Which is a pity because Rajma Chawal starts off well. Kabir Mathur (debutant Anirudh Tanwar) not only loses his mother suddenly but also has to contend with giving up his home — his dad Raj (Rishi Kapoor) leaves his plush south Delhi address to shift back to his ancestral house in Chandni Chowk in the hope that being with family and close friends will alleviate some of his loneliness and bring him closer to his son.

But seeing Kabir’s resentment towards him growing — the two sit for dinner together, but the son has his headphones on and his eyes fixed on his phone screen — Raj is coaxed by his extended family to “befriend” his son in the virtual world.

So the dad pretends to be a girl, sends his son a Facebook friend request and starts chatting with him. With Kabir finding someone to share his feelings with virtually, his relationship with his dad also improves.

The first hour of Rajma Chawal is quite watchable. The quirky Punjabi setup, with all its cliches, brings the film alive. “Chonch banao,” they say while pouting for a selfie and a hilarious scene plays out when a lady buying lingerie mistakes Raj asking for a cup of tea as double-meaning talk.

However, the film’s primary thread — of impersonating someone on social media, in this case Tara aka Seher (Amyra Dastur) — is borderline creepy. When Seher, a manipulative gold digger, discovers what’s happening, Raj bribes her to ensure she keeps play-acting with her son. For a film that wants to be socially relevant, Rajma Chawal doesn’t put out the right message.
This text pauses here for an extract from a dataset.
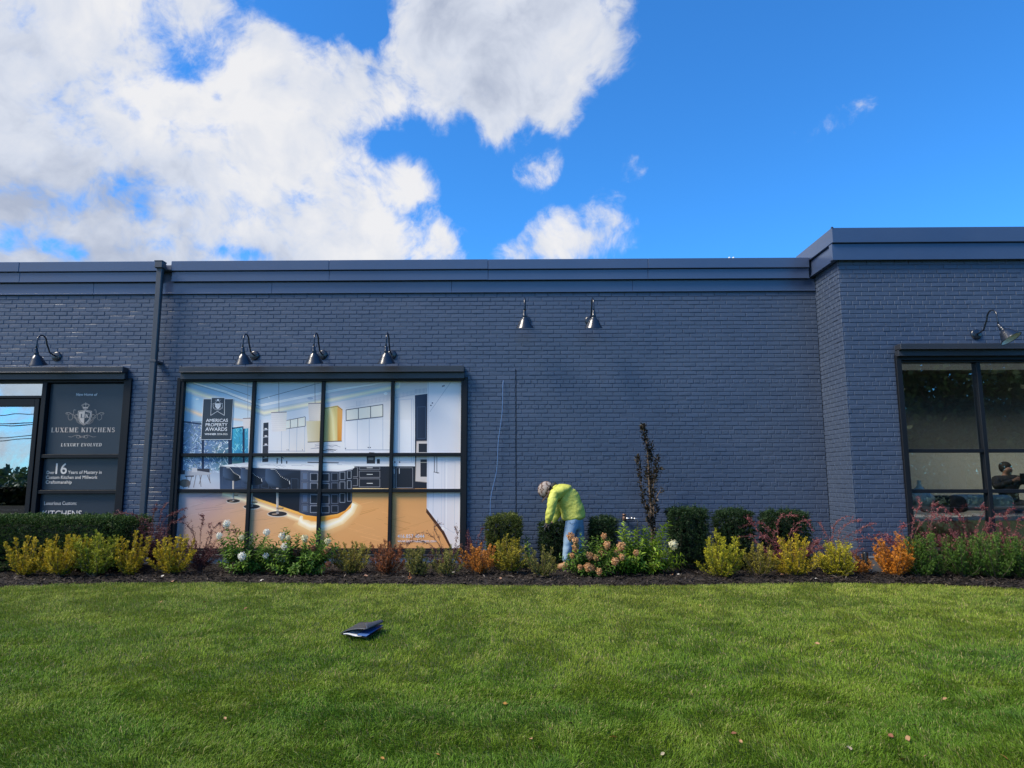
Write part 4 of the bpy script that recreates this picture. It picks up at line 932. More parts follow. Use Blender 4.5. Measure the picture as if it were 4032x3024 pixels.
def cushion(name, lab, px, py, dy, sx, sz, m, dep=.35):
    p = inside(px, py, dy); b = MB()
    prof = []; n = 10
    vs = []; fs = []
    for j in range(n + 1):
        ph = math.pi * j / n - math.pi / 2
        for i in range(20):
            th = 2 * math.pi * i / 20; sg = lambda v, e_: math.copysign(abs(v) ** e_, v)
            vs.append((p.x + sx * sg(math.cos(ph), .45) * sg(math.cos(th), .5), p.y + dep / 2 * sg(math.cos(ph), .45) * sg(math.sin(th), .5), p.z + sz * sg(math.sin(ph), .55)))
    for j in range(n):
        for i in range(20): fs.append((j * 20 + i, j * 20 + (i + 1) % 20, (j + 1) * 20 + (i + 1) % 20, (j + 1) * 20 + i))
    b.add(vs, fs); o_ = b.obj(name, m, None, smooth=True); meta(o_, lab, 'cushion'); return o_
fur = mat('dark_cushion', (.06, .045, .04), .9, bump=(60, .01)); pale = mat('pale_cushion', (.6, .6, .55), .9, bump=(30, .006)); tan = mat('tan_leather', (.30, .13, .06), .5, noise=(4, .5, (.2, .08, .04)))
def armchair(lab, px, dy, m, w=.8, topy=1975, group='armchairs inside the showroom'):
    p = inside(px, topy, dy); z1 = min(p.z, .95); t_ = thing('armchair', lab, 'armchair', (p.x, YR + dy, .02), group)
    b = MB(); b.box((p.x - w / 2, YR + dy - .35, .18), (p.x + w / 2, YR + dy + .35, .45), bev=.06); b.obj('seat', m, t_, smooth=False)
    b = MB(); b.box((p.x - w / 2, YR + dy - .42, .2), (p.x + w / 2, YR + dy - .30, z1), bev=.055); b.obj('backrest', m, t_)
    for s in (-1, 1): b = MB(); b.box((p.x + s * w / 2 - .06, YR + dy - .3, .2), (p.x + s * w / 2 + .06, YR + dy + .35, .62), bev=.05); b.obj('armrest', m, t_)
    for s in (-1, 1):
        for r_ in (-1, 1): b = MB(); b.tube([(p.x + s * (w / 2 - .08), YR + dy + r_ * .28, .02), (p.x + s * (w / 2 - .08), YR + dy + r_ * .28, .2)], .018); b.obj('leg', M['frame'], t_)
armchair('tan leather armchair inside the wing window, nearest the left jamb', 3730, 1.9, tan, 0.7, 2030)
armchair('tan leather armchair inside the showroom behind the first mullion', 3860, 2.0, tan, 0.8, 2020)
armchair('tan leather armchair inside the showroom towards the right edge', 3960, 1.9, tan, 0.8, 2010)
cushion('cushion', 'dark furry cushion on the console beside the white vase', 3710, 1985, .78, .34, .13, fur)
cushion('cushion', 'long pale cushion behind the first mullion of the wing window', 3820, 1978, .8, .28, .12, pale)
cushion('cushion', 'pale rounded cushion right of the first mullion', 3935, 1985, .8, .14, .14, pale)
# ================================================================== WALL LAMPS
def lamp_parts(root, tilt=0.0, turn=0.0, style=0):
    """gooseneck reaching out (-Y) from the plate at the root's origin"""
    o = ORG[root.name]
    Rz = Matrix.Rotation(turn, 3, 'Z')
    T = lambda p: o + Rz @ Vector(p)
    b = MB(); b.lathe([(.0001, .022), (.058, .020), (.074, .012), (.076, 0)], T((0, 0, 0)), axis=(0, -1, 0), n=28); b.obj('wall_plate', M['lamp'], root, smooth=True)
    pts = [(0, -.01, 0), (0, -.09, .012), (0, -.17, .035)]
    for k in range(1, 13):
        t = k / 12.0
        # S-curve up to the crook then over and down
        if t < .35: u = t / .35; pts.append((0, -.17 - .06 * u - .02 * u * u, .035 + .12 * u))
        else:
            a = math.pi * (t - .35) / .65; pts.append((0, -.25 - .105 * (1 - math.cos(a)), .155 + .11 * math.sin(a)))
    pts.append((0, -.463, .09)); pts.append((0, -.466, .03))
    b = MB(); b.tube([T(p) for p in pts], .0115, n=12); b.obj('arm', M['lamp'], root, smooth=True)
    ax = Rz @ Vector((math.sin(tilt), (-.45 if tilt > .1 else .24), -1)).normalized(); c = T((0, -.466, .035))
    b = MB(); b.lathe([(.016, -.01), (.024, 0), (.026, .05), (.032, .055), (.033, .075), (.030, .085), (.042, .10), (.062, .118), (.082, .15), (.108, .205), (.134, .243), (.137, .250), (.131, .250)], c, axis=ax, n=36)
    sh = b.obj('lamp_shade', M['lamp'], root, smooth=True)
    b = MB(); b.lathe([(.030, .092), (.058, .122), (.078, .154), (.104, .208), (.131, .246)], c, axis=ax, n=36); b.obj('shade_lining', M['lampwhite'], sh, smooth=True)
    b = MB(); b.lathe([(.0001, .20), (.02, .19), (.03, .16), (.028, .13), (.014, .10)], c, axis=ax, n=16); b.obj('bulb', mat('bulb_glass', (.8, .8, .76), .2) if 'bulb_glass' not in bpy.data.materials else bpy.data.materials['bulb_glass'], sh, smooth=True)
lamp_spots = [((224, 1404), YW, 0, 0, 'gooseneck wall lamp above the dark sign panels at far left'),
              ((1003, 1400), YW, 0, 0, 'first gooseneck lamp over the kitchen print, above the award notice'),
              ((1271, 1397), YW, 0, 0, 'middle gooseneck lamp of three over the kitchen print'),
              ((1543, 1397), YW, 0, 0, 'third gooseneck lamp over the kitchen print, nearest the blank brickwork'),
              ((2071, 1263), YW, 0, R(-3), 'higher gooseneck lamp on blank brickwork, left of a pair'),
              ((2322, 1263), YW, 0, R(2), 'higher gooseneck lamp on blank brickwork, right of a pair'),
              ((3843, 1317), YR, R(24), R(0), 'gooseneck lamp with tilted shade on the projecting wing')]
for (pxy, Y, tl, tn, lab) in lamp_spots:
    p = atY(pxy[0], pxy[1], Y)
    r_ = thing('wall_lamp', lab, 'lamp', (p.x, Y - .003, p.z), 'gooseneck lamps along the brick wall')
    lamp_parts(r_, tl, tn)
# blue wire, gas valve, flood light, garden light, box
b = MB(); W_ = [(1982, 1497), (1980, 1520), (1978, 1610), (1970, 1680), (1962, 1740), (1958, 1830), (1950, 1880), (1938, 1930), (1931, 1975), (1930, 2020), (1926, 2060), (1915, 2140), (1912, 2200)]
P_ = [atY(x, y, YW - .02 - .03 * min(1, i / 3)) for i, (x, y) in enumerate(W_)]; P_[0].y = YW + .004
S_ = []
for i in range(len(P_) - 1):
    for k in range(4):
        t = k / 4; a, c, d, e_ = P_[max(i - 1, 0)], P_[i], P_[i + 1], P_[min(i + 2, len(P_) - 1)]
        S_.append(0.5 * ((2 * c) + (d - a) * t + (2 * a - 5 * c + 4 * d - e_) * t * t + (3 * c - a - 3 * d + e_) * t ** 3))
b.tube(S_, .0048, n=8); o_ = b.obj('cable', mat('blue_cable', (.11, .22, .44), .4), None, smooth=True); meta(o_, 'thin light blue cable hanging down the brick wall beside the control joint', 'cable')
vp = atY(2458, 2042, YW - .08); va = thing('gas_valve', 'small brass and steel gas valve low on the brick wall beside the purple tree', 'valve', (vp.x, YW, vp.z))
b = MB(); b.tube([(vp.x, YW, vp.z), (vp.x, vp.y, vp.z)], .014); b.lathe([(.02, -.03), (.028, -.025), (.028, .02), (.022, .03), (.022, .05), (.03, .052), (.03, .068), (.0001, .07)], (vp.x, vp.y, vp.z), n=12); b.obj('valve_body', M['brass'], va, smooth=True)
b = MB(); b.tube([(vp.x + .02, vp.y, vp.z), (vp.x + .10, vp.y, vp.z)], .02); b.tube([(vp.x + .10, vp.y, vp.z), (vp.x + .13, vp.y, vp.z)], .026); b.tube([(vp.x + .13, vp.y, vp.z), (vp.x + .19, vp.y, vp.z), (vp.x + .2, vp.y, vp.z - .01), (vp.x + .2, vp.y, .05)], .011)
b.obj('pipe', M['steel'], va, smooth=True)
fp = atY(2878, 1012, YW + .15); fl = thing('flood_light', 'tiny twin white flood light on the parapet', 'light', (fp.x, fp.y, PZT))
b = MB(); b.box((fp.x - .03, fp.y - .02, PZT), (fp.x + .03, fp.y + .02, PZT + .03), bev=.004); b.tube([(fp.x - .065, fp.y, PZT + .045), (fp.x + .065, fp.y, PZT + .045)], .012); b.obj('bracket', M['pipe'], fl)
for s in (-1, 1):
    b = MB(); b.lathe([(.0001, .0), (.018, .004), (.022, .02), (.016, .045), (.008, .055), (.0001, .056)], (fp.x + s * .025, fp.y - .01, PZT + .035), axis=(s * .2, -.3, 1), n=14); b.obj('lamp_head', M['lampwhite'], fl, smooth=True)
gp = atZ(3410, 2262, .0); gp.y = 9.35; gx = atY(3408, 2200, 9.35); gzt = gx.z + .16
gl = thing('garden_light', 'black cylindrical garden light on a thin post beside the grey box', 'garden light', (gx.x, 9.35, 0))
zt_ = zAt(3408, 2172, 9.35); zb_ = zAt(3408, 2224, 9.35)
b = MB(); b.lathe([(.034, zb_), (.036, zb_ + .01), (.036, zt_ - .02), (.03, zt_ - .004), (.0001, zt_)], (gx.x, 9.35, 0), n=20); b.obj('light_head', M['black'], gl, smooth=True)
b = MB(); b.lathe([(.020, zb_ - .016), (.020, zb_)], (gx.x, 9.35, 0), n=16); b.obj('lens_ring', M['white'], gl)
b = MB(); b.tube([(gx.x, 9.35, -.02), (gx.x, 9.35, zb_ - .014)], .009); b.obj('post', M['pipe'], gl, smooth=True)
bx0, bx1 = xAt(3418, 2220, 9.5), xAt(3475, 2220, 9.5); bz1 = zAt(3440, 2200, 9.5)
b = MB(); b.box((bx0, 9.5, -.02), (bx1, 9.66, bz1), bev=.006); b.box((bx0 - .006, 9.494, bz1 + .001), (bx1 + .006, 9.664, bz1 + .02), bev=.003); o_ = b.obj('utility_box', mat('box_paint', (.14, .155, .18), .5, noise=(8, .6, (.18, .19, .21))), None); meta(o_, 'small grey utility box against the wing brickwork behind the orange shrub', 'utility box')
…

At 129 minutes, Rajma Chawal should have been a breezy watch but is weighed down by the same things playing out over and over again. A subplot involving Seher and her on-off boyfriend Baljeet (Aparshakti Khurana in a bit role) is unnecessary. The film is filled with clunky lines; a character who gets pregnant before marriage says, “Small-town aur big tummy bina shaadi ke? I was scared, ya”. Chandni Chowk functions more as a backdrop than a character.

Newcomer Anirudh is earnest, but has zero chemistry with Amyra. Most of the supporting cast, especially Sheeba Chaddha, Manurishi Chaddha and Nirmal Rishi, are a hoot. Rishi Kapoor has to do most of the heavy lifting and he brings a spark to every scene he’s in, making Rajma Chawal fun in parts. Only if the tarka had been kadak.